The suggestion is that banks are using Treasurys as a way to get some return on their money that they might otherwise reap from making loans.
That banks would get so involved with long-dated securities came as additional surprise since they aren't usually such active participants at auctions and generally buy mostly short-dated notes. Under normal circumstances banks don't have much interest in keeping long-term rates low as that could compress the yield curve and cut into the profits they could make on lending.
Yet combined with their purchase of agency-backed debt such as mortgages and student loans, banks bought a total of $40 billion from the Treasury in March, according to analysts at Deutsche Bank.
The banks spent $40 billion buying government debt. So what?
Well, according to the Federal Reserve, excess bank reserves decreased by about $41 billion in March. In other words, a lot more of that freshly printed (out of thin air) money is seeping into the markets. Meaning inflation is going to continue to get worse.
Keynesian Alchemists
So besides the obvious, that banks want to earn more money, why else could they be buying Treasuries?
But there's also another less-obvious reason banks could be stepping in to the Treasury market: A type of tacit quid pro quo with the Federal Reserve to keep short-term rates low by helping the government finance its debt through Treasury auctions.
Art Cashin, director of floor operations at UBS, noted after the 30-year auction suspicions among traders about who was doing the buying. In remarks to CNBC, he spoke of "all manner of conspiracy theories floating around. Is the Fed putting on a fake moustache and a raincoat and coming in as an indirect buyer?"
"Banks are stealing money from the public, giving consumers zero percent interest on deposits, and instead of turning over risk to the over-indebted consumers, they're loaning money to the government," says Michael Pento, chief economist at Delta Global Advisors in Parsippany, N.J. "I'm sure it's at the behest of (Fed Chairman) Ben Bernanke—we're going to keep rates low but you must facilitate the Treasury auctions going off smoothly."
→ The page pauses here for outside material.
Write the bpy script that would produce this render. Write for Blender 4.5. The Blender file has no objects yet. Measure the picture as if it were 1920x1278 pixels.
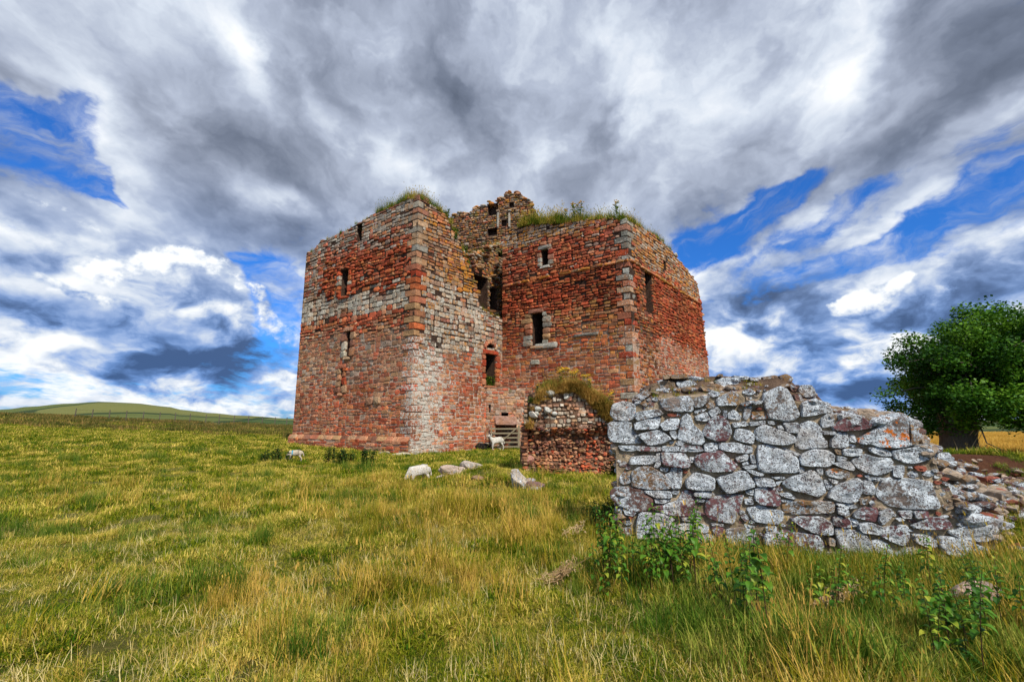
import bpy, math, random
import numpy as np
from mathutils import Vector, noise as mnoise

SC = bpy.context.scene
COL = SC.collection
random.seed(7)
RNG = np.random.default_rng(7)

# ------------------------------------------------------------------ camera
FPX = 890.0                       # focal length in pixels of the 1920 px wide photograph
PITCH = math.atan(156 / FPX)      # the camera looks up by about ten degrees
EYE = 1.6
cam_d = bpy.data.cameras.new('camera')
cam_d.sensor_width = 36.0
cam_d.lens = FPX / 1920 * 36.0
cam_d.clip_start = 0.05
cam_d.clip_end = 6000
cam = bpy.data.objects.new('camera', cam_d)
cam.location = (0, 0, EYE)
cam.rotation_euler = (math.pi / 2 + PITCH, 0, 0)
COL.objects.link(cam)
SC.camera = cam


def ray(px, py):
    du = (px - 960) / FPX
    dv = (639 - py) / FPX
    c, s = math.cos(PITCH), math.sin(PITCH)
    return Vector((du, c - dv * s, s + dv * c))


def at(px, py, Y):
    d = ray(px, py)
    return Vector((d.x / d.y * Y, Y, EYE + d.z / d.y * Y))


# ------------------------------------------------------------------ view + light
SC.view_settings.view_transform = 'Standard'
SC.view_settings.look = 'None'
SC.view_settings.exposure = 0.22
SC.view_settings.gamma = 1.0
SC.view_settings.use_curve_mapping = False
SC.cycles.max_bounces = 5
SC.cycles.transparent_max_bounces = 6

SUN_EL = math.radians(46)
SUN_AZ = math.radians(152)        # measured clockwise from the view direction: behind, to the right
sun_dir = Vector((math.sin(SUN_AZ) * math.cos(SUN_EL), math.cos(SUN_AZ) * math.cos(SUN_EL), math.sin(SUN_EL)))
sd = bpy.data.lights.new('sun', 'SUN')
sd.energy = 4.3
sd.angle = math.radians(3)
sd.color = (1.0, 0.925, 0.80)
sun = bpy.data.objects.new('sun', sd)
sun.rotation_euler = sun_dir.to_track_quat('Z', 'Y').to_euler()
COL.objects.link(sun)


# ------------------------------------------------------------------ node expressions
class G:
    """a node tree with short helpers; sockets are wrapped so that + - * / build math nodes"""

    def __init__(self, tree):
        self.t = tree
        self.n = tree.nodes
        self.l = tree.links

    def node(self, kind, **kw):
        nd = self.n.new(kind)
        for k, v in kw.items():
            setattr(nd, k, v)
        return nd

    def put(self, sock, v):
        if isinstance(v, S):
            self.l.new(v.s, sock)
        elif v is not None:
            if hasattr(sock, 'default_value') and not isinstance(v, (int, float)) and len(v) == 3 and len(sock.default_value) == 4:
                v = (*v, 1)
            sock.default_value = v

    def m(self, op, a, b=None, c=None, clamp=False):
        nd = self.node('ShaderNodeMath', operation=op, use_clamp=clamp)
        for i, v in enumerate((a, b, c)):
            if v is not None:
                self.put(nd.inputs[i], v)
        return S(self, nd.outputs[0])

    def ramp(self, v, a, b, lo=0.0, hi=1.0, smooth=True):
        nd = self.node('ShaderNodeMapRange', interpolation_type='SMOOTHSTEP' if smooth else 'LINEAR')
        for i, x in enumerate((v, a, b, lo, hi)):
            self.put(nd.inputs[i], x)
        return S(self, nd.outputs[0])

    def mix(self, f, a, b, blend='MIX'):
        nd = self.node('ShaderNodeMix', data_type='RGBA', blend_type=blend)
        self.put(nd.inputs[0], f)
        self.put(nd.inputs[6], a)
        self.put(nd.inputs[7], b)
        return S(self, nd.outputs[2])

    def vec(self, x, y, z):
        nd = self.node('ShaderNodeCombineXYZ')
        for i, v in enumerate((x, y, z)):
            self.put(nd.inputs[i], v)
        return S(self, nd.outputs[0])

    def sep(self, v):
        nd = self.node('ShaderNodeSeparateXYZ')
        self.put(nd.inputs[0], v)
        return [S(self, o) for o in nd.outputs]

    def vm(self, op, a, b=None, scale=None):
        nd = self.node('ShaderNodeVectorMath', operation=op)
        self.put(nd.inputs[0], a)
        if b is not None:
            self.put(nd.inputs[1], b)
        if scale is not None:
            self.put(nd.inputs[3], scale)
        return S(self, nd.outputs[0])

    def noise(self, v, scale, detail=4, rough=0.55, dist=0.0, lac=2.0, color=False, w=None):
        nd = self.node('ShaderNodeTexNoise', noise_dimensions='3D' if w is None else '4D')
        self.put(nd.inputs['Vector'], v)
        if w is not None:
            self.put(nd.inputs['W'], w)
        self.put(nd.inputs['Scale'], scale)
        self.put(nd.inputs['Detail'], detail)
        self.put(nd.inputs['Roughness'], rough)
        self.put(nd.inputs['Distortion'], dist)
        self.put(nd.inputs['Lacunarity'], lac)
        return S(self, nd.outputs['Color' if color else 'Fac'])

    def voro(self, v, scale, feature='F1', out='Distance', rnd=1.0):
        nd = self.node('ShaderNodeTexVoronoi', feature=feature)
        self.put(nd.inputs['Vector'], v)
        self.put(nd.inputs['Scale'], scale)
        self.put(nd.inputs['Randomness'], rnd)
        return S(self, nd.outputs[out])


class S:
    def __init__(self, g, s):
        self.g, self.s = g, s

    def __add__(self, o): return self.g.m('ADD', self, o)
    __radd__ = __add__
    def __sub__(self, o): return self.g.m('SUBTRACT', self, o)
    def __rsub__(self, o): return self.g.m('SUBTRACT', o, self)
    def __mul__(self, o): return self.g.m('MULTIPLY', self, o)
    __rmul__ = __mul__
    def __truediv__(self, o): return self.g.m('DIVIDE', self, o)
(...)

The Fed funds rate is near zero, meaning that banks can borrow at almost no cost and lend out at the prevailing rate—or invest in vehicles such as Treasurys.
The 10-year yield edged over 4 percent in the days after the weak March auction for the benchmark note but has fallen precipitously since then, trading around the 3.75 percent area and helping to keep government borrowing costs down.
Strange days indeed.
Don't get caught with your pants down. Be prepared for the inflation ahead!